Com a globalização as economias ficaram crescentemente interligadas, situação que favoreceu a transação de fluxos financeiros e de mercadorias. A generalização do capitalismo financeiro assentou no princípio do fim da interferência do Estado nos mercados e na eliminação das barreiras comerciais. A liberalização do comércio significou a abertura aos mercados internacionais através da remoção das barreiras protecionistas obrigando os países a transferirem os recursos das atividades menos produtivas (como os serviços públicos) por outras, supostamente, mais produtivas. Por sua vez, a liberalização dos mercados de capitais, implicou o desmantelamento das regulamentações destinadas a controlar o fluxo de capitais especulativos que entram e saem dos países. Simultaneamente, incentivou-se a privatização da maior parte dos setores económicos tendo como pressuposto a ineficácia do Estado em gerir recursos e a sua propensão para gerar desperdício. Estes três pilares caracterizam os princípios fundamentais do denominado Consenso de Washington que orienta o neoliberalismo desde os meados dos anos 70 do século passado.

Paralelamente, com a intensificação do capitalismo financeiro, alguns autores anunciaram a emergência de um “mundo plano” para as deslocações das pessoas, no qual o espaço dos lugares tenderia a perder importância sendo gradualmente substituído por redes e fluxos horizontais de circulação e de interfaces eletrónicos. A velocidade e a frequência das deslocações anularia assim a fixação identitária ao lugar, que tradicionalmente ancorava o conteúdo das interações sociais e relações comunitárias. Contudo, o anúncio deste admirável mundo sem fronteiras não se verificou na parte da circulação das pessoas. Pelo contrário, o que despontou foi uma tremenda desigualdade cuja expressão mais marcante se plasmou num espaço irregular que não cessa de provocar fortes disparidades entre as classes globais que circulam sem limitações pelo seu espaço plano e os mais desfavorecidos que perante a necessidade de se deslocarem embatem em enormes cordilheiras. Ou seja, a globalização financeira favoreceu fundamentalmente a mobilidade das classes mais altas e qualificadas. Não fora alguns avanços nas políticas transnacionais de abertura à circulação (como o acordo de Schengen) e o direito à mobilidade sem barreiras estaria consignado, no caso da União Europeia, a certos grupos sociais privilegiados.

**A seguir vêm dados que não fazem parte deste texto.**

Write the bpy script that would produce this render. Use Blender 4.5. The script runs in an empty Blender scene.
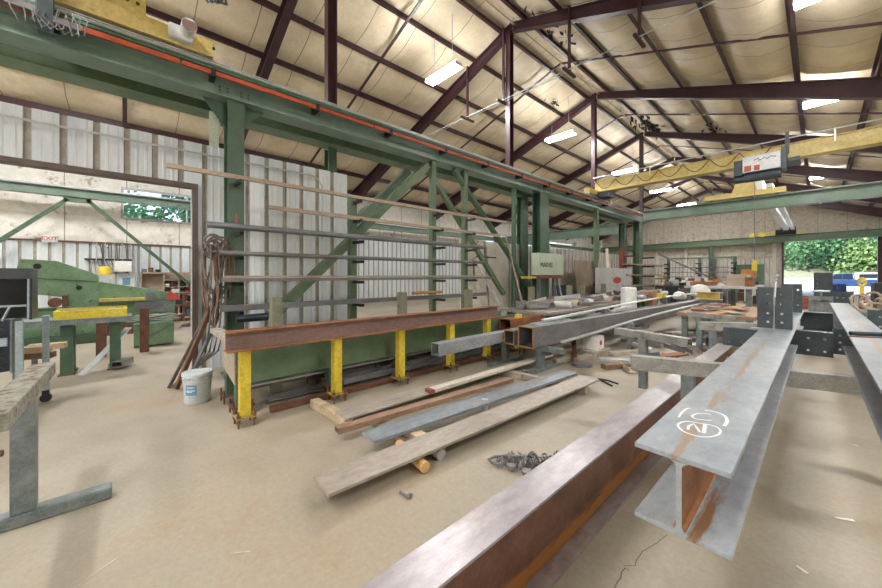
import bpy, math, random
from mathutils import Vector, Matrix
random.seed(7)
SC = bpy.context.scene
COL = SC.collection
LOC = {}

# ------------------------------------------------------------------ materials
def mat(name, c1, c2=None, scale=4.0, rough=0.6, metal=0.0, bump=0.0, detail=6.0, lo=0.35, hi=0.65,
        c3=None, s3=1.0, lo3=0.55, hi3=0.7, stretch=(1, 1, 1), spec=0.5, grain=1.0, ga=.2):
    m = bpy.data.materials.new(name); m.use_nodes = True
    nt = m.node_tree; N = nt.nodes; L = nt.links
    b = N['Principled BSDF']
    b.inputs['Roughness'].default_value = rough
    b.inputs['Metallic'].default_value = metal
    b.inputs['Specular IOR Level'].default_value = spec
    b.inputs['Base Color'].default_value = (*c1, 1)
    if c2 is None and not bump: return m
    tc = N.new('ShaderNodeTexCoord'); mp = N.new('ShaderNodeMapping')
    g = N.new('ShaderNodeNewGeometry')
    mp.inputs['Scale'].default_value = stretch
    L.new(g.outputs['Position'], mp.inputs['Vector'])
    n = N.new('ShaderNodeTexNoise'); n.inputs['Scale'].default_value = scale; n.inputs['Detail'].default_value = detail
    n.inputs['Roughness'].default_value = 0.62
    L.new(mp.outputs[0], n.inputs['Vector'])
    if c2 is not None:
        r = N.new('ShaderNodeValToRGB')
        r.color_ramp.elements[0].position = lo; r.color_ramp.elements[0].color = (*c1, 1)
        r.color_ramp.elements[1].position = hi; r.color_ramp.elements[1].color = (*c2, 1)
        L.new(n.outputs['Fac'], r.inputs['Fac'])
        out = r.outputs['Color']
        if c3 is not None:
            n3 = N.new('ShaderNodeTexNoise'); n3.inputs['Scale'].default_value = s3; n3.inputs['Detail'].default_value = 8
            n3.inputs['Roughness'].default_value = 0.7
            L.new(mp.outputs[0], n3.inputs['Vector'])
            r3 = N.new('ShaderNodeMapRange'); r3.inputs['From Min'].default_value = lo3; r3.inputs['From Max'].default_value = hi3
            L.new(n3.outputs['Fac'], r3.inputs['Value'])
            mx = N.new('ShaderNodeMix'); mx.data_type = 'RGBA'
            L.new(r3.outputs[0], mx.inputs['Factor']); L.new(out, mx.inputs['A']); mx.inputs['B'].default_value = (*c3, 1)
            out = mx.outputs['Result']
        nf = N.new('ShaderNodeTexNoise'); nf.inputs['Scale'].default_value = max(14, scale * 9) * grain; nf.inputs['Detail'].default_value = 5; nf.inputs['Roughness'].default_value = .75
        L.new(mp.outputs[0], nf.inputs['Vector'])
        rf = N.new('ShaderNodeMapRange'); rf.inputs['From Min'].default_value = .3; rf.inputs['From Max'].default_value = .7; rf.inputs['To Min'].default_value = 1 - ga * 1.2; rf.inputs['To Max'].default_value = 1 + ga
        L.new(nf.outputs['Fac'], rf.inputs['Value'])
        mf = N.new('ShaderNodeMix'); mf.data_type = 'RGBA'; mf.blend_type = 'MULTIPLY'; mf.inputs['Factor'].default_value = 1
        L.new(out, mf.inputs['A']); L.new(rf.outputs[0], mf.inputs['B']); out = mf.outputs['Result']
        L.new(out, b.inputs['Base Color'])
    if bump:
        bp = N.new('ShaderNodeBump'); bp.inputs['Strength'].default_value = bump; bp.inputs['Distance'].default_value = 0.02
        L.new(n.outputs['Fac'], bp.inputs['Height']); L.new(bp.outputs[0], b.inputs['Normal'])
    return m

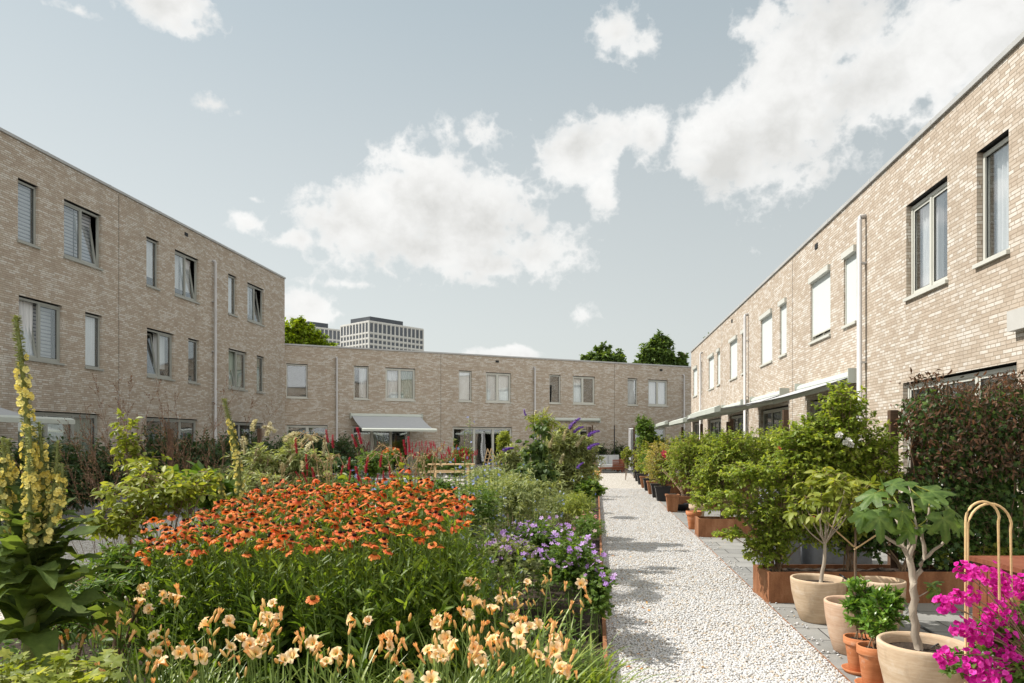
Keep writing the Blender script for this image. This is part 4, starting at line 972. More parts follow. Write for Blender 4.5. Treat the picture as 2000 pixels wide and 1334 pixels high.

No atual debate sobre a viabilidade das economias no contexto da UE e da Zona Euro, não é possível, do meu ponto de vista, pensar-se o futuro das sociedades sem definir uma posição clara sobre as dinâmicas demográficas, os fluxos migratórios e de mobilidade espacial. A este respeito as propostas protecionistas e nacionalistas provenientes da direita assumem uma posição consequente e coerente face ao fechamento das fronteiras e ao forte controlo dos movimentos migratórios, considerando que estes são uma condição imprescindível para atingir, segundo o seu ideário, a soberania financeira que possibilite o desenvolvimento da economia e o emprego da população autóctone. Para a extrema-direita, barrar a mobilidade aos mais pobres faz parte do seu programa político, não se interessando pelas consequências profundamente desiguais resultantes dessa posição, já que aos mais ricos a mobilidade dificilmente se tornará um obstáculo. Estes acabarão por ter sempre possibilidades financeiras para se moverem apesar das fronteiras.

Curiosamente a esquerda que defende o protecionismo e a via nacionalista, como um suposto caminho para a autonomia dos países de forma a estes criarem as condições de recuperação económica e social, escusa-se a produzir discurso sobre este tema. Esta perspetiva atribui uma preponderância à economia na análise das sociedades, descurando outras dimensões, que são tão importantes como o direito às mobilidades e às migrações. Na verdade, como referi num outro texto, a economia foi-se desligando da análise e da reflexão sobre a composição e a recomposição das estruturas demográficas, ao contrário do que era relativamente usual em autores clássicos.

Esta dificuldade de produzir pensamento económico e político que relacione o crescimento e desenvolvimento das economias com as dinâmicas populacionais e de mobilidade leva a que os debates sobre as alternativas políticas à esquerda estejam à partida inquinados. Isto é tanto mais verdadeiro num contexto em que os países europeus, como Portugal, caminham aceleradamente em direção a um desequilíbrio demográfico gritante para o qual a imigração pode e deve ser uma resposta possível de maneira a resolver parte desse problema. Não enquadrar, ou mesmo negligenciar, o direito à mobilidade para todos na equação do modelo económico significa pôr de lado um dos desafios mais determinantes para o nosso futuro sustentável. E sem demografia não há futuro para a economia.